Bacon: You know what it tells me? Someone's PR team got bored. Honestly, isn't that exactly what happened here? Lexi Thompson's team was sitting around thinking of what they could do to make a splash, then said, "What is the one thing every teenage girl has on her mind? The prom!"
I think it's a cute idea and will get press -- anytime you can support the troops, it's going to be good for your image. But I think it was more a move made out of boredom than anything. Lexi is a very nice young lady who had an incredible weekend (66-65 over the final two rounds), so maybe the karma is heading her way, but I don't think there is anything wrong with her going to prom with a military man. Hey, maybe she'll end up marrying the guy. Now that would be a story.

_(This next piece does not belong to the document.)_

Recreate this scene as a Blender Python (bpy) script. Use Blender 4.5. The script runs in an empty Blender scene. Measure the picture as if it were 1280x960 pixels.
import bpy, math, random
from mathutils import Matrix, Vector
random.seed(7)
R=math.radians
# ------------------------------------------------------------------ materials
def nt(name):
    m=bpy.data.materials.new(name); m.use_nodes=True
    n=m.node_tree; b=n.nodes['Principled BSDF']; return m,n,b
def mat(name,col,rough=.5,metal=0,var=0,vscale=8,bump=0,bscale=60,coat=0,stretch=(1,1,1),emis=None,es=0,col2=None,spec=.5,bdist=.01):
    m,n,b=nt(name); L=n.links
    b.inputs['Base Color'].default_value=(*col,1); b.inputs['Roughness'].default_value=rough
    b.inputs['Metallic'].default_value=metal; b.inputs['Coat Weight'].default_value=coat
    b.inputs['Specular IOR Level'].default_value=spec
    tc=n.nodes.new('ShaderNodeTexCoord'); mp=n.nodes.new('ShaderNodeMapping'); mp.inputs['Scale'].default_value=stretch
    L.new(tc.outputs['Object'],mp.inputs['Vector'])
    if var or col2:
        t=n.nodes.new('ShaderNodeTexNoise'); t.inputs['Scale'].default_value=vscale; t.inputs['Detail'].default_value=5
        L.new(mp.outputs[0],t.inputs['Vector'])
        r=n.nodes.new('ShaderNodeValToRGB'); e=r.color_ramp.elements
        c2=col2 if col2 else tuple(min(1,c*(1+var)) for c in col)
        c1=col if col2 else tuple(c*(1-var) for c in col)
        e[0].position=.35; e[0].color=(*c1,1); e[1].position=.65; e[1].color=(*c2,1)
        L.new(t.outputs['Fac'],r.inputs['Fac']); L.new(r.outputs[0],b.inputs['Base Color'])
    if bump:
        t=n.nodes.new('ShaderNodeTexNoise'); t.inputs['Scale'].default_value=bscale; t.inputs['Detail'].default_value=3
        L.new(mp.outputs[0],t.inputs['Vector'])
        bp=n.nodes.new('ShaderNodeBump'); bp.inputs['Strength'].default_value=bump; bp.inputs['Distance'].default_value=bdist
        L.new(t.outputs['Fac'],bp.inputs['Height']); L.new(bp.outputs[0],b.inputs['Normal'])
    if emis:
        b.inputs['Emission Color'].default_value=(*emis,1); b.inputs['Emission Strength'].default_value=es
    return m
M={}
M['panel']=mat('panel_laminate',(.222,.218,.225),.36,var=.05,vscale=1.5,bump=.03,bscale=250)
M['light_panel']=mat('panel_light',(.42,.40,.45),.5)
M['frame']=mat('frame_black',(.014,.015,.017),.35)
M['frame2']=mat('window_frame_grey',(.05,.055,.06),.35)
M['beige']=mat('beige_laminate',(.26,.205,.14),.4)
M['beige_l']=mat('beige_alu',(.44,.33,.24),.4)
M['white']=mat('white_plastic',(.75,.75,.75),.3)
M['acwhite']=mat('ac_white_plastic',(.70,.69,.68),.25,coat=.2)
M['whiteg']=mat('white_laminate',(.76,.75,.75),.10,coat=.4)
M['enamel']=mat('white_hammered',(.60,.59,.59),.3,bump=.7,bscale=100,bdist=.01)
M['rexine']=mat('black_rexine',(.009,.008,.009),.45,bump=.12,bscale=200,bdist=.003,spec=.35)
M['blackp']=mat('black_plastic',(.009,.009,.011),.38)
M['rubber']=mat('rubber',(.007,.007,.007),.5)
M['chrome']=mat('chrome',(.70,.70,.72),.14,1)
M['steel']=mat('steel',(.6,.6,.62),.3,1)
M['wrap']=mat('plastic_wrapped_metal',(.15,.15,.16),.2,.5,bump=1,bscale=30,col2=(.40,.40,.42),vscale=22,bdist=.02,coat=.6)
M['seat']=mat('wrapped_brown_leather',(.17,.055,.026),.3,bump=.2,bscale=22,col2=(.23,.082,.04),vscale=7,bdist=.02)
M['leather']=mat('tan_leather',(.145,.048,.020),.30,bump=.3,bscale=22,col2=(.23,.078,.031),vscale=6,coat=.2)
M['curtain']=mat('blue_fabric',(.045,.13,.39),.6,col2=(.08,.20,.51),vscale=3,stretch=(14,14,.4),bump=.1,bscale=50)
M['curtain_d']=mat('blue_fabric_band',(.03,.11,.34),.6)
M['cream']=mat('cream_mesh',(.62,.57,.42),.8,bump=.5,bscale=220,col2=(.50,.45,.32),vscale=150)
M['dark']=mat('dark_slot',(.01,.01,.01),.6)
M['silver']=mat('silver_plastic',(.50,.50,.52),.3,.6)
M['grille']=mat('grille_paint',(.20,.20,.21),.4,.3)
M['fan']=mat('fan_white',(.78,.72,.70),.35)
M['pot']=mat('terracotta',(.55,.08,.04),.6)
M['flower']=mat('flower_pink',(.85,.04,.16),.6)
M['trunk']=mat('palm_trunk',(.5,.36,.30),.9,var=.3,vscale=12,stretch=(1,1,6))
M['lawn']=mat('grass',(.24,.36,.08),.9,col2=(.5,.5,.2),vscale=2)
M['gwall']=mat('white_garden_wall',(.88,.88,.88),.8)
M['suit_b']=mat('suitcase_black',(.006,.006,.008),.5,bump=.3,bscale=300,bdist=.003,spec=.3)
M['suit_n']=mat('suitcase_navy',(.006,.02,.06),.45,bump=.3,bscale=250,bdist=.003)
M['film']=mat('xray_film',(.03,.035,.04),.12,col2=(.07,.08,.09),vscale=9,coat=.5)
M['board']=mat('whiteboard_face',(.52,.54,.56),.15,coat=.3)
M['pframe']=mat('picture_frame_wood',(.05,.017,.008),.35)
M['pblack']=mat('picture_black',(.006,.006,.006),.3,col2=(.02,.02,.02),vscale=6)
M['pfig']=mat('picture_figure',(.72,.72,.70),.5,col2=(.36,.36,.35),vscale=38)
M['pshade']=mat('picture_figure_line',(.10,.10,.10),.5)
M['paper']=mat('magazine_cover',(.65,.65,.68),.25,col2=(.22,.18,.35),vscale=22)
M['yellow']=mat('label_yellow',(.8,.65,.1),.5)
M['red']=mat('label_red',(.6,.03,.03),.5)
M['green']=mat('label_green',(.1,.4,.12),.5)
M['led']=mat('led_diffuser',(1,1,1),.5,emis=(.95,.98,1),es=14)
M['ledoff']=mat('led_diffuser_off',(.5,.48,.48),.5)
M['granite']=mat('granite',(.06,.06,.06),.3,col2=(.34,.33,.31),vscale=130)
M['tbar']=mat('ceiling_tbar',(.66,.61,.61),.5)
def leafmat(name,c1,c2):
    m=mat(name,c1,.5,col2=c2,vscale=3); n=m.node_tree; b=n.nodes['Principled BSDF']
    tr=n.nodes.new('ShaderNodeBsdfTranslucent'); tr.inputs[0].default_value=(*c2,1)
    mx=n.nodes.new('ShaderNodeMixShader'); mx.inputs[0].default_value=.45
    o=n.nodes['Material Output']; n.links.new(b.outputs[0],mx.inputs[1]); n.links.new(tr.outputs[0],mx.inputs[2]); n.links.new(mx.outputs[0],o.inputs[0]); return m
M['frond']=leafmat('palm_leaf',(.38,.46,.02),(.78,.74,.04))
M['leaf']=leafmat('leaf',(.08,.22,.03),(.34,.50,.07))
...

Elling: What, are Thompson's handlers angling for an Old Navy endorsement deal?
The back story: She's underage at 17, but is looking for a military member around 18-20 to escort her to the prom. While the support for the American military forces is running close to a cultural high-water mark these days, this seems downright creepy and poorly executed, despite its laudable intent. Thompson was home-schooled, has been a working professional for two years and has had anything but a normal childhood. Now they put her prom date up for bid? Will they be inviting the Golf Channel along to film it? High school memories should last a lifetime and should not become a marketing exercise. Every parental instinct is going off like, well, Reveille.